Despite being Italian, you sing mostly in English…

N: In the past we also sang in French and Italian. Nowadays I prefer to sing in English because it is more ‘musical’ and projects the atmosphere we created on the record better. In the future, I want to sing in Italian and German too, but I have to find songs suited for these languages.

In this genre of music, the mood is very seldom upbeat. What are the elements you find most inspiring when writing songs?

N: The lyrics are usually inspired by different moments of my life; personal emotions and temptations, ideologies we believe are wrong, and so on. I’ve been also inspired by David Lynch movies or by the exhibitionism of some people as well as the false promises that those in power tend to make. I’m very keen on ecology, which is reflected in the title of our album, The World Dies.

A final message before your concert in Malta…

N: We’re expecting a large audience.
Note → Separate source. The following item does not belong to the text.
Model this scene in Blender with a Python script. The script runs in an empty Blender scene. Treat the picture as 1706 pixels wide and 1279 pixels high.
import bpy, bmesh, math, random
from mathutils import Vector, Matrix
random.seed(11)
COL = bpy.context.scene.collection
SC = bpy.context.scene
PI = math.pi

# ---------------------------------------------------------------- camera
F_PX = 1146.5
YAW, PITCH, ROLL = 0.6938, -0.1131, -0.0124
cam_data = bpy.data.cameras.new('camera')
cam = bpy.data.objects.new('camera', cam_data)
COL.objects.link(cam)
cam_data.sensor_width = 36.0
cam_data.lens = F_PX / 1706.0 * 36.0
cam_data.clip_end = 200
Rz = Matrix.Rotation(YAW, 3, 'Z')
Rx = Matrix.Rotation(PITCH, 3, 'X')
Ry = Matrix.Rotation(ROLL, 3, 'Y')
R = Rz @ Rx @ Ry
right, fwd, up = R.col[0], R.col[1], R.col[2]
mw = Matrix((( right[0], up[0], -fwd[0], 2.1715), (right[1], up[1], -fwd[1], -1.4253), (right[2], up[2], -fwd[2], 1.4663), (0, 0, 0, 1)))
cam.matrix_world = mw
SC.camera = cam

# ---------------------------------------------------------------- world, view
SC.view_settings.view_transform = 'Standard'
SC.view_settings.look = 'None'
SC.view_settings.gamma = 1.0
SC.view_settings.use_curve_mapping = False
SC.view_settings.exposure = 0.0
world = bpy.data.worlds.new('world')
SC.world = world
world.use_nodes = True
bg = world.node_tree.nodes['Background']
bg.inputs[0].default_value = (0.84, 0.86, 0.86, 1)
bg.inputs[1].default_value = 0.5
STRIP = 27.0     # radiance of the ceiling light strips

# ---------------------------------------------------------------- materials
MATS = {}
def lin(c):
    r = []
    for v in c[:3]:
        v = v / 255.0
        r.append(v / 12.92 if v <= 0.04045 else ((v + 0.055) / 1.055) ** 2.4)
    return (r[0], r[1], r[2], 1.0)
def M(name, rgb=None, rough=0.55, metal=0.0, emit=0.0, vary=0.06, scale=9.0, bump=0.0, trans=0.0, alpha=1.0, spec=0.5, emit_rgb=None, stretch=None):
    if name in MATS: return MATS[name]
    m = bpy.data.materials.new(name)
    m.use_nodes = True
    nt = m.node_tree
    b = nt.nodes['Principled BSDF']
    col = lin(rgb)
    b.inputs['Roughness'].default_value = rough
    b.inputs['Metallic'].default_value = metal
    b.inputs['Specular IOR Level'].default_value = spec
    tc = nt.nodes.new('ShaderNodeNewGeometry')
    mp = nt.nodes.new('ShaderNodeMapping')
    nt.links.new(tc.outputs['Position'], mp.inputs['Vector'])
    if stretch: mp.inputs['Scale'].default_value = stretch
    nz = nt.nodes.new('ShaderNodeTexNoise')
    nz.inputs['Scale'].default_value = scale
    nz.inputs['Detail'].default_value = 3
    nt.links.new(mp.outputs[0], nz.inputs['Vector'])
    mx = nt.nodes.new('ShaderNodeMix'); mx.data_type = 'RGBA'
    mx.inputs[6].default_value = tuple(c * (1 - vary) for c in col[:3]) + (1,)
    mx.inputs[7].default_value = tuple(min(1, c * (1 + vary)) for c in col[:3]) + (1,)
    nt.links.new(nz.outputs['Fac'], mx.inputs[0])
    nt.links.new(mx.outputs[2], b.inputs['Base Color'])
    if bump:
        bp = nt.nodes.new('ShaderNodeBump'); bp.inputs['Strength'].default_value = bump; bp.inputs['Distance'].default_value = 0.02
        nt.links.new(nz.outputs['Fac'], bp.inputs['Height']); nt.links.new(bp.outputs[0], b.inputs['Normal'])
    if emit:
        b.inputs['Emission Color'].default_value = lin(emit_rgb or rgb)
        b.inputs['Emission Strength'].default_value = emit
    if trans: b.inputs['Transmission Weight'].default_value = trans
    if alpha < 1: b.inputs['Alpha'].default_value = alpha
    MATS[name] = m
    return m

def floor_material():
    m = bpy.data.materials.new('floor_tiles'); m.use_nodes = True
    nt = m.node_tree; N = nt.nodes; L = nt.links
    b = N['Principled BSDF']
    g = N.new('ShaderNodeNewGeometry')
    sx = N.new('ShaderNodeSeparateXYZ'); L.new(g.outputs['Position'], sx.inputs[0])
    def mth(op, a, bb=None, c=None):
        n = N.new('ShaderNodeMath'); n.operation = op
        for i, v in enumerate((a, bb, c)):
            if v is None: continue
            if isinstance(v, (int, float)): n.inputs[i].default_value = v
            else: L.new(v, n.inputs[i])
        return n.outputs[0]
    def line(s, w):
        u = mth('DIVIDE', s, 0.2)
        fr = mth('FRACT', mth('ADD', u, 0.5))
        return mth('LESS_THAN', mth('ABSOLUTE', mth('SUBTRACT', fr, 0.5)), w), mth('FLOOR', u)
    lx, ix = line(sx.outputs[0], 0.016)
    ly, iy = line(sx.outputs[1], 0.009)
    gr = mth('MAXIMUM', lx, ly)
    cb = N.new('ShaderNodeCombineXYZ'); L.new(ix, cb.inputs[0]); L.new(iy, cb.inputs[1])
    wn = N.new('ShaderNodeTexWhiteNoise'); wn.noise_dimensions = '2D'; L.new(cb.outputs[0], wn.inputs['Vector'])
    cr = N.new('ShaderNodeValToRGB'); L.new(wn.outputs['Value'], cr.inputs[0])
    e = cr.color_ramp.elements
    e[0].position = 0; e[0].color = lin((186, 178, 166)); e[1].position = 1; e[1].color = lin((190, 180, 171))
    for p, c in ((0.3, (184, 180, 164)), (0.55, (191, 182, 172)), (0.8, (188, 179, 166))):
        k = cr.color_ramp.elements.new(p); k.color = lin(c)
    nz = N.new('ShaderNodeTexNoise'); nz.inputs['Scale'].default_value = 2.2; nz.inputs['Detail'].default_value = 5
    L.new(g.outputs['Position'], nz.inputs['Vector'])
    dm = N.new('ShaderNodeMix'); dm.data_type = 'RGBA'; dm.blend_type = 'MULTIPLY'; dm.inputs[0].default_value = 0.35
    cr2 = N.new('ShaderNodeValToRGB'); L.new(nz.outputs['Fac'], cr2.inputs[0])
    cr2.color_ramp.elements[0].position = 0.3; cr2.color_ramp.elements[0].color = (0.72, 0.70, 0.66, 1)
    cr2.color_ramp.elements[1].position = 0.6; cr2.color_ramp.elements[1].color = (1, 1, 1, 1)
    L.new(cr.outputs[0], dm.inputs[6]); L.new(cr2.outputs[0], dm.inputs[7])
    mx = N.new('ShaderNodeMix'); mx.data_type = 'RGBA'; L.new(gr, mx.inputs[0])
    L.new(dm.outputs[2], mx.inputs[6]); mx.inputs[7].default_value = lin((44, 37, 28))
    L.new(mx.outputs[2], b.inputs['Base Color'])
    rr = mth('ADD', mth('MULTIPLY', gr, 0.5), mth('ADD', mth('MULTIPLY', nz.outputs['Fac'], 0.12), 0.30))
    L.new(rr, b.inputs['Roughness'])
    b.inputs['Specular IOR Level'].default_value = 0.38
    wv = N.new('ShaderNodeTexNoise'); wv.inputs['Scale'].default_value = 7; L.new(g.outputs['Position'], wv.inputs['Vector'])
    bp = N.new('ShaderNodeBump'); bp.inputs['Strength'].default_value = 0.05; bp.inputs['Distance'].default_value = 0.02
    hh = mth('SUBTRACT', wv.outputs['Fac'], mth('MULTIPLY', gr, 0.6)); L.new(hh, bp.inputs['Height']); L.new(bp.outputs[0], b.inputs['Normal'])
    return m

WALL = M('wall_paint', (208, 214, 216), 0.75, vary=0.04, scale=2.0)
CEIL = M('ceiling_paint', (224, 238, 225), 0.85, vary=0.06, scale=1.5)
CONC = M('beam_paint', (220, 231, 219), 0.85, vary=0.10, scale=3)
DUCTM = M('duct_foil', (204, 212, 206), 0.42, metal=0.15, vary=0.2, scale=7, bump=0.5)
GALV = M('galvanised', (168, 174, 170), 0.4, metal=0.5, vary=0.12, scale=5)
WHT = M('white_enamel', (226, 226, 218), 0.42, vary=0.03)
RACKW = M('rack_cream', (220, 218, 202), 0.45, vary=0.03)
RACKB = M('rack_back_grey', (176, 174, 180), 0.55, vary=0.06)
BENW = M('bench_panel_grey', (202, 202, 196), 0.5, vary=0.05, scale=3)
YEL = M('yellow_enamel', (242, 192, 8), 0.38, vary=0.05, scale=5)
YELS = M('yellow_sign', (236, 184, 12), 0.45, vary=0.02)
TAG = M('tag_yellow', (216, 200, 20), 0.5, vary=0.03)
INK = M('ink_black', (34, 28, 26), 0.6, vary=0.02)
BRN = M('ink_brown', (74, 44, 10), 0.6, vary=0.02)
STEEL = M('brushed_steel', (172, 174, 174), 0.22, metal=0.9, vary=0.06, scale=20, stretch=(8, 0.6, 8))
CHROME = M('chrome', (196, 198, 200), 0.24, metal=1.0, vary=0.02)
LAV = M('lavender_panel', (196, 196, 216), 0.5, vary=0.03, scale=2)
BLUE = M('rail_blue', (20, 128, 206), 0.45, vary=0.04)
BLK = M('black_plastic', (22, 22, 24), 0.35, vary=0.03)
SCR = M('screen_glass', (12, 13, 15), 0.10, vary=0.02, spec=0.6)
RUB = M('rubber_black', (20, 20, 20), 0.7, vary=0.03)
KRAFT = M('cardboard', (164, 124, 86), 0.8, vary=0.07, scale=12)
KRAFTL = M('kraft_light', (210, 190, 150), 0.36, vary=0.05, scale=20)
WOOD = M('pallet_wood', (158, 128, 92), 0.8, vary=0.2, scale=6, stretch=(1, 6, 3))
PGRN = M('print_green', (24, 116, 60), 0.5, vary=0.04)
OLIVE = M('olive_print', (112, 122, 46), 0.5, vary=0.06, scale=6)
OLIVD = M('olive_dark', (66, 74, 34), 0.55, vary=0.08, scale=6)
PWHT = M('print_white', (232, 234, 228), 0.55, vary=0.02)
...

We promise we won’t let them down and give them a powerful and exciting show.

FD: I’m hoping to find a large and curious audience. In these days where people tend to spend too much time on social networks, I trust in the warmth and spontaneity of the Maltese people.

DV: I’ve always wanted to visit Malta but never had the opportunity, so getting to do it and playing live too is wonderful. It will be a special occasion for us, and I hope lots of people will attend our show.